25. Februar 2018 von Philipp Krämer
Wer Sprachpuristen ein wenig ärgern will, kann bei Vergleichen absichtlich zum ‚falschen‘ Wörtchen greifen. Das funktioniert auf Deutsch und auf Niederländisch:
Ida ist größer wie Anna.
statt
Ida ist größer als Anna.
Ida is groter als Anna.
i.p.v.
Ida is groter dan Anna.
Deutscher Handtuchparkplatz. (D. Vorderstraße, CC-BY-SA 2.0)
In beiden Sprachen benutzt man umgangssprachlich oft die Form, die korrekt wäre, wenn beide gleich groß wären: genauso groß wie oder even groot als. In den Sätzen oben ist die Form mit als auf Deutsch die standardsprachliche, auf Niederländisch dagegen gerade nicht. Das ist kurios, aber nicht ganz überraschend, denn als ist in den beiden Sprachen schließlich nicht exakt identisch.
Das gilt auch für die temporale bzw. konditionale Verwendung:
Als ik mag, ga ik mee.
Wenn ich darf, geh ich mit.
Toen ik kwam, was jij al weg.
Als ich kam, warst du schon weg.
Trotzdem gibt es zwischen den beiden Sprachen auch eine Überschneidung, nämlich in der Verwendung von als im Sinne von in der Qualität von oder tritt auf in der Rolle von. Beispielsweise:
Ich als Sprachwissenschaftler…
Ik, als taalkundige…
Ob ich wirklich Sprachwissenschaftler bin oder mir das lediglich vorstelle, lässt sich aus dem als alleine noch nicht ablesen. Dazu braucht man zum Beispiel die passende Verbform im Satz oder aber die richtige Satzstellung:
Ich als Sprachwissenschaftler weiß, dass… (d.h. ich bin wirklich einer)
Ich als Sprachwissenschaftler würde empfehlen, dass… (d.h. ich bin wirklich einer, aber meine Empfehlung ist unsicher)
Als Sprachwissenschaftler würde ich empfehlen, dass… (ambivalent: entweder ich bin Sprachwissenschaftler und meine Empfehlung ist unsicher, oder aber ich bin keiner und würde etwas empfehlen, wenn ich einer wäre.)
Ik, als taalkundige, weet dat… (d.h. ich bin wirklich einer)

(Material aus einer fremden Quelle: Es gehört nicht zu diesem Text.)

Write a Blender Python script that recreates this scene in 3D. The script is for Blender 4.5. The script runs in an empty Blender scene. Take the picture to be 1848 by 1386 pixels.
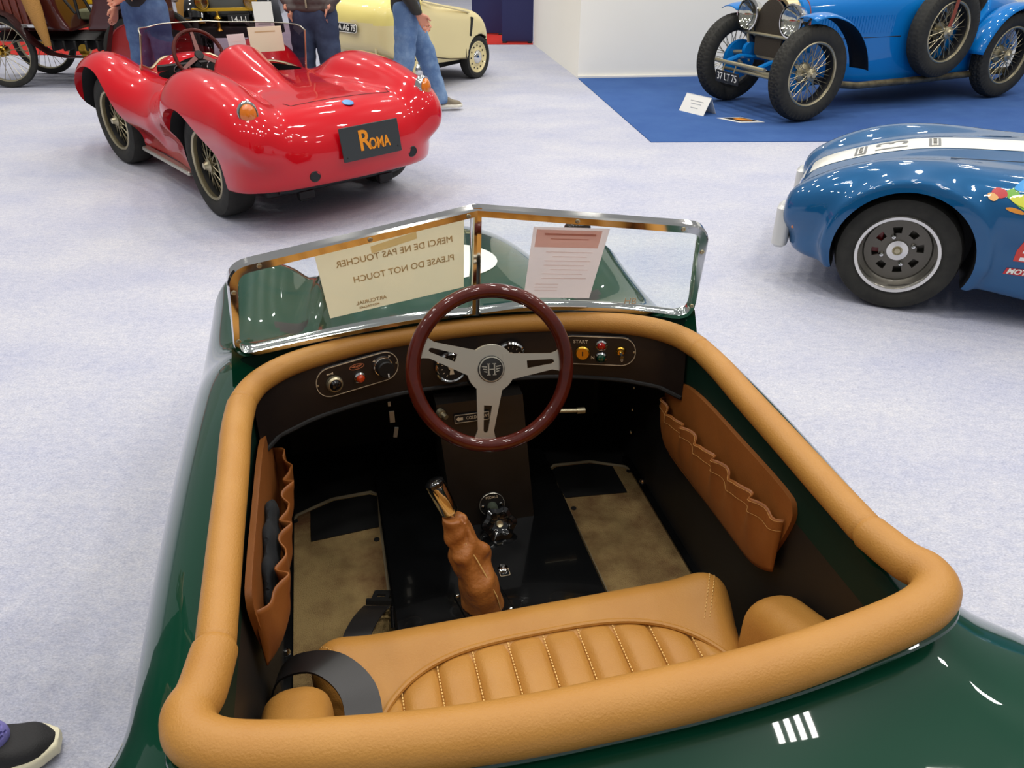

Ik, als taalkundige, zou aanbevelen dat… (d.h. ich bin wirklich einer, aber meine Empfehlung ist unsicher)
Als taalkundige zou ik aanbevelen dat… (vielleicht weniger ambivalent als auf Deutsch, d.h. ich bin Sprachwissenschaftler und meine Empfehlung ist unsicher)
Beim jeweils letzten Satz gibt es natürlich eine bessere Alternative, die auf jeden Fall nicht mehr zweideutig ist (die aber ein paar Fallen im Fremdspracherwerb zwischen Deutsch und Niederländisch mit sich bringt):
Wenn ich Sprachwissenschaftler wäre, würde ich…
Als ik taalkundige was, zou ik…
Um die Aussage eindeutiger zu machen, hilft manchmal auch der Artikel weiter:
Wie ein Sprachwissenschaftler würde ich… (d.h. in der Art und Weise, als wäre ich einer)
Als een taalkundige zou ik…
In beiden Fällen bleibt das Niederländische beim als, das Deutsche nicht mehr. Hier geht es nämlich einmal eindeutig um Konditionalität und nicht mehr um die Qualität von, und einmal um einen Vergleich der Art genauso wie. Das als kann aber auf magische Weise noch mehr. De Standaard schreibt in einer Überschrift:
Boek uw reis als Duitser en spaar honderden euro’s uit
Das schöne Paar von falschen Freunden zwischen uitsparen und aussparen lassen wir mal beiseite. Warum aber als Duitser? Das Internet macht die Sache hier finanziell leichter, aber sprachlich schwieriger. Man muss sich beim Buchen natürlich nicht benehmen wie ein Deutscher (z.B. währenddessen Helene Fischer hören oder auf Autobahnen ohne Tempolimit bestehen) oder die deutsche Staatsbürgerschaft beantragen. Das alles ist dank EU nicht nötig. In Deutschland buchen muss man auch nicht, denn man kann ja bequem zuhause in Belgien bleiben und das online erledigen. Gemeint ist natürlich: Buchen Sie Ihre Reise bei einem deutschen Anbieter oder über eine deutsche Webseite – bloß ist das zu lang für eine Überschrift. Das als bedeutet also so als wären Sie Deutsche/r. Man kann nur hoffen, dass das Posieren als Duitser nicht weitergeht bis zur Reise – Sandalen mit Socken oder Handtücher als Liegestuhlreservierung sind leider immer noch verbreiteter als wie gedacht.